Arrow-right Camera
The Spokesman-Review Newspaper
Spokane, Washington  Est. May 19, 1883

Seattle Certainly Isn’t Scraping The Bottom Of A Barrel These Days

Art Thiel Seattle Post-Intelligencer

Through the first few innings Sunday, Oakland A’s starting pitcher Steve Ontiveros, on his way to a career-high nine strikeouts, was cutting up Mariner batters like a caffeineated sushi chef.

On the bench between innings, Mike Blowers turned to Tino Martinez and said, “This guy’s pitching great. Let’s see if we can’t scrape three, four, five runs off him, get him out of there and get to their bullpen.”

Normally the verb “to scrape” in baseball parlance means a walk, a sacrifice bunt, a stolen base and an infield grounder deep in the hole for one run.

The Mariners “scrape” a little differently. They scrape like Dick Butkus used to scrape at linebacker. If you asked the Mariners to scrape your windshield, the car would be down to hubcaps and an ashtray.

As if Blowers dictated the outcome, the Mariners scraped Ontiveros, an All-Star this year, for five runs, bludgeoning him single after double after home run. That exposed the bullpen to similar treatment and four more runs.

Sure, it took until one was out in the bottom of the ninth before they beat the A’s. But that is merely the recent standard for the King Street theater of the absurd.

Sometimes, they scrape early, like Saturday night’s 7-0 win. Sometimes they scrape late, as with Martinez’s one-out homer off Dennis Eckersley, changing an 8-7 loss to a 9-8 win. But scraped the opponent will be, producing a shiver as if Edward Scissorhands were at the blackboard.

If you were among this weekend’s 150,000 Kingdome eyewitnesses, you saw 26 runs knock the nemesis A’s out of the postseason race and into 1996. You saw three straight wins in which no Oakland lead was too big, no Oakland pitcher was safe and no eardrum was unrung.

You saw an offense as formidable as Lou Piniella has ever experienced, including four Yankee World Series teams he played on and the 1990 Cincinnati Reds he managed to a championship.

Asked to compare, he said his old clubs don’t.

“This lineup, one through nine,” he said, “are all tough outs.”

Comparative numbers are elusive this season, what with six games remaining in an already strike-stunted campaign. But the picture becomes clear if Mariner hitters are compared to what they have done before.

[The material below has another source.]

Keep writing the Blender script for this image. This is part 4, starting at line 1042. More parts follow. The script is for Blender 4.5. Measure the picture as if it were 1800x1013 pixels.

Among the 11 hitters with more than 200 at-bats, nine are at or above career averages, and several are at career bests. The most prominent hitter below average is Ken Griffey Jr., because of his wrist injury. But after two hits Sunday, he’s now 12 for his past 28 at-bats (.429), which pretty much kills the old pitch-around-Joey-Cora strategy.

What this means is that every regular in the lineup is simultaneously hot, if not fully engulfed. This simply does not happen in baseball. Even on good clubs, two to four hitters are labeled easier outs. At the moment, nobody among the Mariner regulars is cake, and the bench has shown no dropoff.

“With this lineup, once Vince Coleman and Joey Cora get on base, who do you pitch to and who do you pitch around?” Blowers said. “Everybody is getting good pitches to hit.”

As a group, the Mariner regulars are nearly 20 points per batter better than their career averages, including the Griffey anomaly. While the contributions of the Martinezes, Griffey and Jay Buhner are most obvious, what makes the Mariners a bona fide post-season contender are the career years from Cora, Dan Wilson and Luis Sojo.

Wilson and Sojo are typically the eighth and ninth hitters. Sojo is hitting .338 over the past 40 games, one of which was an eye-popping six-RBI effort Wednesday. Over the past 24 games, Wilson is hitting .341 with six home runs and 16 RBI.

For the first two-thirds of the season, the Mariners were averaging 5.3 runs per game and hitting .271. Over the past 49 games, the Mariners are averaging 6.3 runs a game while hitting .294. Those are championship numbers that might even overcome their occasionally bad fielding and erratic starting pitching.

Accounting for this universal leap in batting prowess is not easy. The hitters are quick to credit hitting coach Lee Elia. Manager Lou Piniella said the tireless work habits of Elia and the players deserve accolades.

Griffey talks about team-wide attitude. Buhner says it’s contagious confidence. But other than the addition of Coleman, this is pretty much the lineup that a year ago couldn’t hit right-handed pitching if it were promised winning mail from Ed McMahon.

“I can’t explain it,” said Tino Martinez.

That’s as good an answer as any, because part of the joy of baseball is the inexplicable. And nothing in sports right now is quite as stupefying as the ride of the Seattle Mariners.

Are there enough rabbits in the world to keep the Mariner offense supplied for the nightly hat-pull?

“If this were May or June, I’d say it would be pretty hard to sustain this kind of thing,” Blowers said. “But at this point, with a two-game lead and only six to go, with the crowds like they are, it seems possible to sustain it all the way until the season ends.”